▸ What you should do
Reproduce exactly the lines starting at the line that contains "What Blender Python" and ending at the line that contains "cam_d.dof.aperture_blades = 0". Omit pictures.

⟨

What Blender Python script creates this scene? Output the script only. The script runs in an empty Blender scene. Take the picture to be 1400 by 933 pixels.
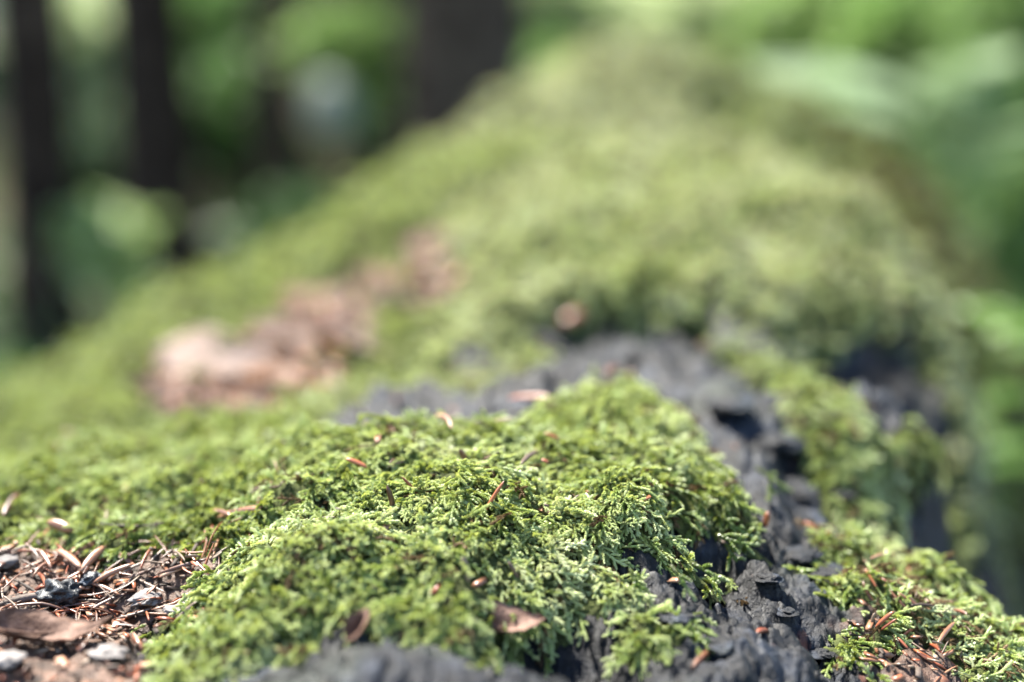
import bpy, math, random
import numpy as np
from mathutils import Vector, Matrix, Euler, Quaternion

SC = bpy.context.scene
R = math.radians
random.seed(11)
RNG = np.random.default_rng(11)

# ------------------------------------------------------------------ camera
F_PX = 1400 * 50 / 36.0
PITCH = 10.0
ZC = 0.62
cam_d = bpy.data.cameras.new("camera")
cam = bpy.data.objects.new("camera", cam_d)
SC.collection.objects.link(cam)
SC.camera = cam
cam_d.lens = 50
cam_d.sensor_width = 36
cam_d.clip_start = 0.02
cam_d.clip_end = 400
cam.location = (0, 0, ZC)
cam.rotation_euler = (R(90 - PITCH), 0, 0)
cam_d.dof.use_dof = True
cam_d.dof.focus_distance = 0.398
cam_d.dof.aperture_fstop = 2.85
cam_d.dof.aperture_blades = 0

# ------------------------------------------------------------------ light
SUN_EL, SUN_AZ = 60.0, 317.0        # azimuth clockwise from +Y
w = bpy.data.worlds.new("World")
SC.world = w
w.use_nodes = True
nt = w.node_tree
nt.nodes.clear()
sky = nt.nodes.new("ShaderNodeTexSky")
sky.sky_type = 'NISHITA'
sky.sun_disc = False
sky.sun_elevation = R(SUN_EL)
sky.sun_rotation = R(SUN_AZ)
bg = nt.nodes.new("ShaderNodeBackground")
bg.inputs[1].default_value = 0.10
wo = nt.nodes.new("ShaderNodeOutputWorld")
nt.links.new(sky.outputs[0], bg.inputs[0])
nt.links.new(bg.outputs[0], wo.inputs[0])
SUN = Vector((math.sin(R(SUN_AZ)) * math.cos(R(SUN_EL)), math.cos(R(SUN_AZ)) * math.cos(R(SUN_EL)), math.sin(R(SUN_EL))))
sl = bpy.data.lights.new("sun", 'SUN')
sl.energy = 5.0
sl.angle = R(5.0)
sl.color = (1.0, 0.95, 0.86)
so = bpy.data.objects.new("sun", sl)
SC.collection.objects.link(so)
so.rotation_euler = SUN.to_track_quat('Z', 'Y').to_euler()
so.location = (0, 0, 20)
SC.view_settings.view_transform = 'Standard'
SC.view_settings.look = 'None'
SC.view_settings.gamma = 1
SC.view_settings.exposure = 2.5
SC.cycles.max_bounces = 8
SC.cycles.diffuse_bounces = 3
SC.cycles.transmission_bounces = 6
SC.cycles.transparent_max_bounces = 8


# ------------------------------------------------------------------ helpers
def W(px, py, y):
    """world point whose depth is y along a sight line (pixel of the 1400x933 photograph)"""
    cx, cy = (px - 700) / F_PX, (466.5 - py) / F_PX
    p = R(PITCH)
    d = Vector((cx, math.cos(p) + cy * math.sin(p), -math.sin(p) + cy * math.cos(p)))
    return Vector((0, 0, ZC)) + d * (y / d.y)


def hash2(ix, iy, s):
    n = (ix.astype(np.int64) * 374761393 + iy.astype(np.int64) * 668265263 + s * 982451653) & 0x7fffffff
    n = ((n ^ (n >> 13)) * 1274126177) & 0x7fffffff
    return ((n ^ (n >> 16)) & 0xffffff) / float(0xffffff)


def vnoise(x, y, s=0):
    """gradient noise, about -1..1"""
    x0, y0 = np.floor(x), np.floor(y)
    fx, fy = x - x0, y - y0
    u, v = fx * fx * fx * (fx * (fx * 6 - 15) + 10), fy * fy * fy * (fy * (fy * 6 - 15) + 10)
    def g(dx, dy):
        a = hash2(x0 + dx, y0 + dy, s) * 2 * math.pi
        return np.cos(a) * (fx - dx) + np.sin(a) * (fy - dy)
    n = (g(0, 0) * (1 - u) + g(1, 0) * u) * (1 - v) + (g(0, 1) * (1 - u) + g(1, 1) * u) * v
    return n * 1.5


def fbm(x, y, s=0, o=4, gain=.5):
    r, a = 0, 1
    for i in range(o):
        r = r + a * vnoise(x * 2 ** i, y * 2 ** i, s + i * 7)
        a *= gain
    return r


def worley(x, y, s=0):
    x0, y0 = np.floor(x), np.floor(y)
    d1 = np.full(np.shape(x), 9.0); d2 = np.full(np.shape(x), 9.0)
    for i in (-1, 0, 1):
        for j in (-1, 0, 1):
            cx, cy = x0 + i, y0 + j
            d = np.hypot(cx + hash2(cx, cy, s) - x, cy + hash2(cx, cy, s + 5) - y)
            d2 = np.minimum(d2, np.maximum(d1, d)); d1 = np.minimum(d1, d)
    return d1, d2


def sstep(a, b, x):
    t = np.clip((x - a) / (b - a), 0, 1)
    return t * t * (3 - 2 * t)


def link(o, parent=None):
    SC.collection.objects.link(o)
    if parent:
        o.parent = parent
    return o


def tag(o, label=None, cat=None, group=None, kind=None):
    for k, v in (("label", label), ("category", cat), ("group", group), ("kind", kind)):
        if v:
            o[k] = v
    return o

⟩
⟨

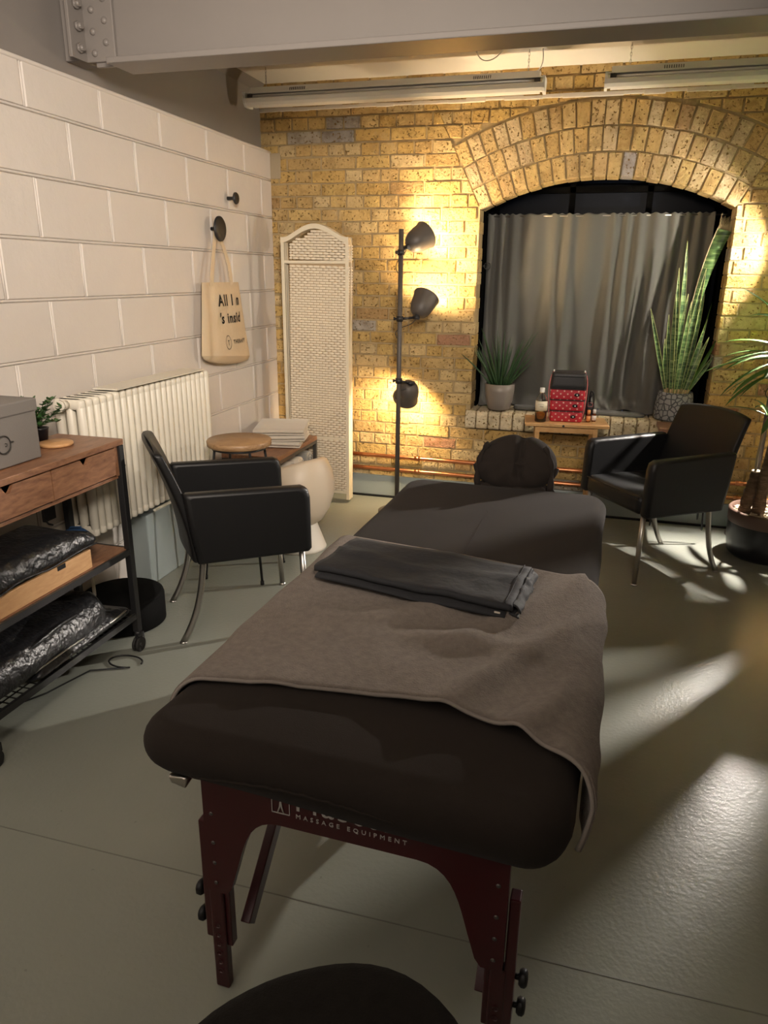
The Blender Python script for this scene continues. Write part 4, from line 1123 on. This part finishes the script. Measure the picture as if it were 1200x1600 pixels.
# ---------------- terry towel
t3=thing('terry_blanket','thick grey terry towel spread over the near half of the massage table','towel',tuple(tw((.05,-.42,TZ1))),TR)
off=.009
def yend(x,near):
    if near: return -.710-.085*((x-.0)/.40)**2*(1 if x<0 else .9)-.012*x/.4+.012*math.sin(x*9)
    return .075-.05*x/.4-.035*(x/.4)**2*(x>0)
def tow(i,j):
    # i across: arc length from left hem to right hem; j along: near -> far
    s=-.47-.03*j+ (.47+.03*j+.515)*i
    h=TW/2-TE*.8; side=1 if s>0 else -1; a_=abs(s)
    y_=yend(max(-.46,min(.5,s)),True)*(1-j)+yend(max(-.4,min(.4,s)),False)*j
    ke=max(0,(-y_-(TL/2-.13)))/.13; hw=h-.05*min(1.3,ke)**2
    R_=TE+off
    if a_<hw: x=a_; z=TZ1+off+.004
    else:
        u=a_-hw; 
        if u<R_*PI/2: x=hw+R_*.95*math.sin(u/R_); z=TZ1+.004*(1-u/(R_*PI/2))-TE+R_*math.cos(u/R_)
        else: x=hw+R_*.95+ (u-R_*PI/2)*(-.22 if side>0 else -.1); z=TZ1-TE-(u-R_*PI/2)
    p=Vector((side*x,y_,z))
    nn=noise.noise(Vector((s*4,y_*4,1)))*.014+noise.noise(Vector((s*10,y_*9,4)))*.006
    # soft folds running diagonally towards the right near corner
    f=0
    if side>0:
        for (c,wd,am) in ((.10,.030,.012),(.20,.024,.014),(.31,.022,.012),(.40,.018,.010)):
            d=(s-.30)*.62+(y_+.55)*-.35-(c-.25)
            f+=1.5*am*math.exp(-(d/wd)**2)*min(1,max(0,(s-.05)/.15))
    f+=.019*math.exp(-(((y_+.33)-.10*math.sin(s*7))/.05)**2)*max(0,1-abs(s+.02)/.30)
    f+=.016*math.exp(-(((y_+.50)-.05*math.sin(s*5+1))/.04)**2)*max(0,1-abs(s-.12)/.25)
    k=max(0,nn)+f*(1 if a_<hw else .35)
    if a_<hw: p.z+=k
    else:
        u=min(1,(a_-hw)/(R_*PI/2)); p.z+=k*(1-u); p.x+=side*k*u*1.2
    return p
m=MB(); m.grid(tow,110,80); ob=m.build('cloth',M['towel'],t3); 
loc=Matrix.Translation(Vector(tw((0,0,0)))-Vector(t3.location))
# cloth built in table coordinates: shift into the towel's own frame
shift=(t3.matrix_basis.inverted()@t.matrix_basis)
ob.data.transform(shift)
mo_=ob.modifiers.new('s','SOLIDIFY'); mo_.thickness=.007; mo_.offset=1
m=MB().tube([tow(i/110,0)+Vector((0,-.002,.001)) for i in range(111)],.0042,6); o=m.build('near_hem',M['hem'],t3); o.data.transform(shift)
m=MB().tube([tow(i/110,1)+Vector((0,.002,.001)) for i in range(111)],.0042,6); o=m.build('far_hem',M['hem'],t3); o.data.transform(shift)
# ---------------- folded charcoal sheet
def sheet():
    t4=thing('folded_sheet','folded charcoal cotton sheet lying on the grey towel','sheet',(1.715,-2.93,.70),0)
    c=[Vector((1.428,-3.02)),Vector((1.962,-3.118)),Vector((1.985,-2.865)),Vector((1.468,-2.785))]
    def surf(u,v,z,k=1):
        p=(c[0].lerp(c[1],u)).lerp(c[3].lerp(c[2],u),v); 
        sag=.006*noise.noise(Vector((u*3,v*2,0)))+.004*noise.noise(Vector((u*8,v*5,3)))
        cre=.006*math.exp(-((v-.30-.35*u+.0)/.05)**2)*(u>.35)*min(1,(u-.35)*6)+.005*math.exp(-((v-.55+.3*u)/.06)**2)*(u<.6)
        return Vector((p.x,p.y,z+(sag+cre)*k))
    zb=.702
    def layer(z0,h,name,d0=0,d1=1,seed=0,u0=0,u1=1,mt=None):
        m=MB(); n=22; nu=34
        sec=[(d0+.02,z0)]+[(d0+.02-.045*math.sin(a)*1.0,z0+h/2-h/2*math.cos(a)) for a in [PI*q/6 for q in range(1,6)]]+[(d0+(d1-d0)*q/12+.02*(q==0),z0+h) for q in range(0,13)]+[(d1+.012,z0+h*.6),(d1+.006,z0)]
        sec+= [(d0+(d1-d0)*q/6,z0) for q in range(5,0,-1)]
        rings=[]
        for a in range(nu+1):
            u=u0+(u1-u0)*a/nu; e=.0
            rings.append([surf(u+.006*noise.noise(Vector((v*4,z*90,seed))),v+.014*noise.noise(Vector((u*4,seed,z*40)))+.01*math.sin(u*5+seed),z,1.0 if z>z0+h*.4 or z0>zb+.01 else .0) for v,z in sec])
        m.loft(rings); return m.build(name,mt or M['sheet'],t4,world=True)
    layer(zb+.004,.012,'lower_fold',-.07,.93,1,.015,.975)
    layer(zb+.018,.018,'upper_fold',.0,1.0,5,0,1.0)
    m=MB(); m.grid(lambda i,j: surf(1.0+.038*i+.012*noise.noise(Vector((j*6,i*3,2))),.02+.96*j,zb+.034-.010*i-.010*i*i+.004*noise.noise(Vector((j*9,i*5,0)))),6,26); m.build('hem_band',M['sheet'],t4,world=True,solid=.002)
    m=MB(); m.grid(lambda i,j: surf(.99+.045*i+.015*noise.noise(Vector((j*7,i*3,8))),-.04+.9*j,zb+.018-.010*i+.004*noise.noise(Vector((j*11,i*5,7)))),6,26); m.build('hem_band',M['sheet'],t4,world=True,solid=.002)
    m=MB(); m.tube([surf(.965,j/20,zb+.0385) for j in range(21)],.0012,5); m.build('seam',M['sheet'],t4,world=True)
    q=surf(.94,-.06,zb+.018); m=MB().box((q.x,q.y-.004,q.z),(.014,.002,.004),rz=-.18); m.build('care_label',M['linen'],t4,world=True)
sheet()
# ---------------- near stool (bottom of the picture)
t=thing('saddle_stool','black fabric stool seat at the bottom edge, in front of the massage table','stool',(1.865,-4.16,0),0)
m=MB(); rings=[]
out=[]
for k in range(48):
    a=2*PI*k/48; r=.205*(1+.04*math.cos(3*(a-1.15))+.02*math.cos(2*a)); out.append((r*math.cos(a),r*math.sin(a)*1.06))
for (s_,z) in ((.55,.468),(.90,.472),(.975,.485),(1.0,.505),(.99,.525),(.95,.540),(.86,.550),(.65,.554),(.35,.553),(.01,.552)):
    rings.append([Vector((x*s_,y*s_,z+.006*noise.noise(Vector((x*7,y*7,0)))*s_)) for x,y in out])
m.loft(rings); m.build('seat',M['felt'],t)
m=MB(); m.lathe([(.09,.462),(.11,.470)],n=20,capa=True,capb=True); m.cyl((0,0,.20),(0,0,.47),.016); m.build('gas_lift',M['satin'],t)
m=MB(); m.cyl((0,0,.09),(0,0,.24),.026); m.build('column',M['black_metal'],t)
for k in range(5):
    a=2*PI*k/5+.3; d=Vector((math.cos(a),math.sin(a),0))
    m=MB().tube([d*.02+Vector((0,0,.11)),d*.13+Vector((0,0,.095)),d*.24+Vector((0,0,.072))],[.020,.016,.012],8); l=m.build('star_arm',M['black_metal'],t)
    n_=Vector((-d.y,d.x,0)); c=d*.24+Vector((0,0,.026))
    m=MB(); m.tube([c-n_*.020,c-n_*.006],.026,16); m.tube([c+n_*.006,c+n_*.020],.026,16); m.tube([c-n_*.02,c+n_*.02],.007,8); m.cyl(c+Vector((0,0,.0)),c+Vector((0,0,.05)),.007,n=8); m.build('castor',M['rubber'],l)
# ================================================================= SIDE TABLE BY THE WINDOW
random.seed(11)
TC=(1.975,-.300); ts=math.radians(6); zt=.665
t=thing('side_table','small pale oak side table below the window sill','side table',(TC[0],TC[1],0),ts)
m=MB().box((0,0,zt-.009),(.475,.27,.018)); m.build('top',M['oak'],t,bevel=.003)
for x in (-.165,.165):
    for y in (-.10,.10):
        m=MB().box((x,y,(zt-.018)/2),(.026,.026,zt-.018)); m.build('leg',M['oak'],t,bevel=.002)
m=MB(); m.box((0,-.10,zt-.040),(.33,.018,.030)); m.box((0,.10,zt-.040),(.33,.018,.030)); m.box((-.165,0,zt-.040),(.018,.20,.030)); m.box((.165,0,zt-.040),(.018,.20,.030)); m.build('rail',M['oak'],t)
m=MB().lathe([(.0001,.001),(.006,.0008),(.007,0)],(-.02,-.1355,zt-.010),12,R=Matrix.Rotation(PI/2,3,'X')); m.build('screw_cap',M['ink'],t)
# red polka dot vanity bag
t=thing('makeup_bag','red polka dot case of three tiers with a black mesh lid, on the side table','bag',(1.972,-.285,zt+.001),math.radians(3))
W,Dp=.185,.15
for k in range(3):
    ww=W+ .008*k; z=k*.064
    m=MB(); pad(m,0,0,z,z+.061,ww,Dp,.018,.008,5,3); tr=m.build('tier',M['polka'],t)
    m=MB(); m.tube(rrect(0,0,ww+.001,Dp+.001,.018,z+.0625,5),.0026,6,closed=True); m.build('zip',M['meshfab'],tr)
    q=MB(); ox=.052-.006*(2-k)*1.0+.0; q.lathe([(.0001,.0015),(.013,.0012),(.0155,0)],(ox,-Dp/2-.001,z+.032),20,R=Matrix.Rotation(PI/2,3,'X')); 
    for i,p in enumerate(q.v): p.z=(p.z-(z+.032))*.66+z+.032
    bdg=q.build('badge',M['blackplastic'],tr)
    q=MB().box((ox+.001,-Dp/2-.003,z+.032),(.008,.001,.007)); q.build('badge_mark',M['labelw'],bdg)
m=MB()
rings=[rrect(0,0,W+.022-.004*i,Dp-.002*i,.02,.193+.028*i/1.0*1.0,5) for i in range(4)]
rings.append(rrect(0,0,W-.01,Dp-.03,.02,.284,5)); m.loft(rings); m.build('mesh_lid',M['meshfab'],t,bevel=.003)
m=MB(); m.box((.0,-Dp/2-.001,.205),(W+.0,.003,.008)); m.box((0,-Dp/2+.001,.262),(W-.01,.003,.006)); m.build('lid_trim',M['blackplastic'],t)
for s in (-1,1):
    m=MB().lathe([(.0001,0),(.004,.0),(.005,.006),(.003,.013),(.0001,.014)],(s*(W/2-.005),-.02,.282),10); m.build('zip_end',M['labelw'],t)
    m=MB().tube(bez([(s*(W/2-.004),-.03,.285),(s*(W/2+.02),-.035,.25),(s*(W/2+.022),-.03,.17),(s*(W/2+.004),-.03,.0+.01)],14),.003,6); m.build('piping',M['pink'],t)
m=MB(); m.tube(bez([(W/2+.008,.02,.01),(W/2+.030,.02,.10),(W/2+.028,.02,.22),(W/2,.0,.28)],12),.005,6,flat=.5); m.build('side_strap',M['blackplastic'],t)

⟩

▸ Solution to the problem
What Blender Python script creates this scene? Output the script only. The script runs in an empty Blender scene. Take the picture to be 1400 by 933 pixels.
import bpy, math, random
import numpy as np
from mathutils import Vector, Matrix, Euler, Quaternion

SC = bpy.context.scene
R = math.radians
random.seed(11)
RNG = np.random.default_rng(11)

# ------------------------------------------------------------------ camera
F_PX = 1400 * 50 / 36.0
PITCH = 10.0
ZC = 0.62
cam_d = bpy.data.cameras.new("camera")
cam = bpy.data.objects.new("camera", cam_d)
SC.collection.objects.link(cam)
SC.camera = cam
cam_d.lens = 50
cam_d.sensor_width = 36
cam_d.clip_start = 0.02
cam_d.clip_end = 400
cam.location = (0, 0, ZC)
cam.rotation_euler = (R(90 - PITCH), 0, 0)
cam_d.dof.use_dof = True
cam_d.dof.focus_distance = 0.398
cam_d.dof.aperture_fstop = 2.85
cam_d.dof.aperture_blades = 0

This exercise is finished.